Print last matching line?

Question

Using awk, I would like to print the last matching line of a file. I would like only the matching line itself, not any range of lines. I can use a command like

Answer 1

You can assign values to variables and print them at the end of processing both the lines and their number.

File:

$ cat file
foo1
foo2
foo3
4
5

Command:

$ awk '/foo/ {a=$0;n=NR} END{print n, a}' file
3 foo3

Answer 2

The command tail allows you to retreive the last n lines of an input stream.
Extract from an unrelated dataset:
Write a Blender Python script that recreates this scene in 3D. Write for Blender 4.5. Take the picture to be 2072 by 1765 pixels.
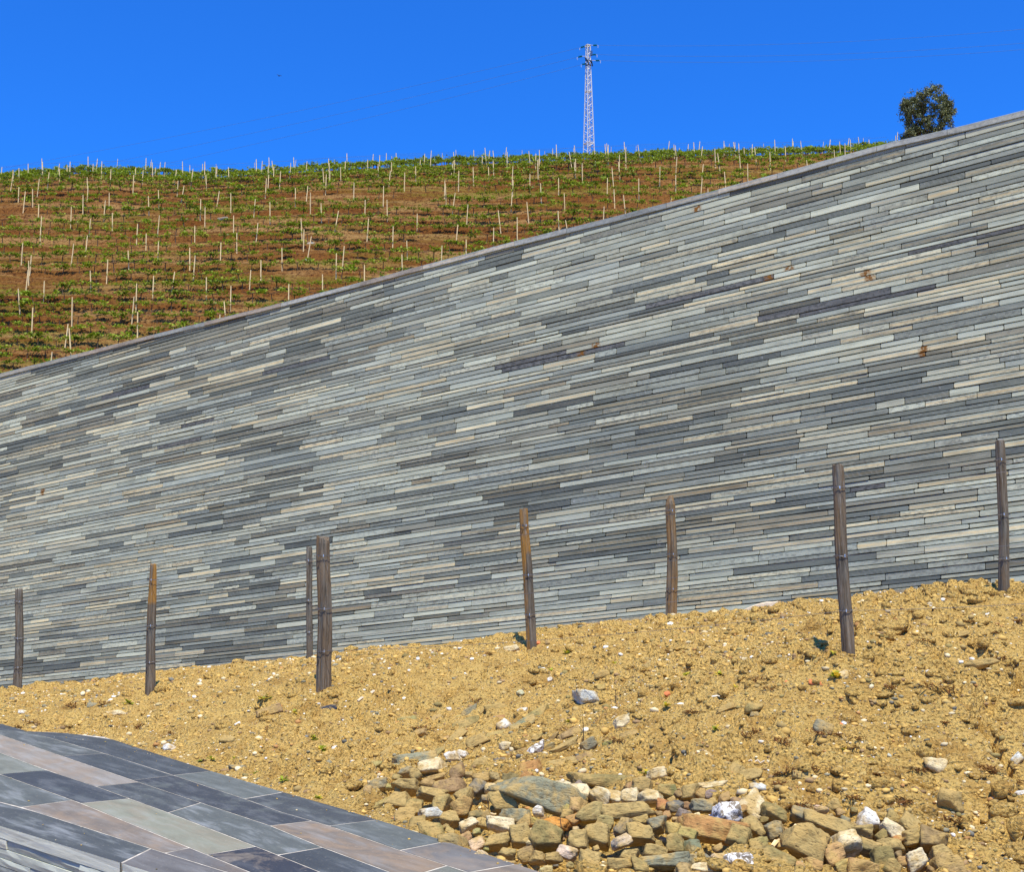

You can pipe your awk output into tail in order to trim off everything except the last line:

awk '/foo/' bar.txt | tail -1

Answer 3

sed solution:

sed -n '/foo/h;$!b;g;p' bar.txt

Place the matching regex in hold buffer and branch out. Keep doing this until end of file. When the end of file is reached, grab the line from hold space and place it on pattern space. Print pattern space.

Answer 4

reverse the file and find the first match.

tac file | awk '/foo/ {print; exit}'

Answer 5

You can save the value in a variable and then print it after processing the whole file:

awk '/foo/ {a=$0} END{print a}' file

Test

$ cat file
foo1
foo2
foo3
4
5
$ awk '/foo/ {a=$0} END{print a}' file
foo3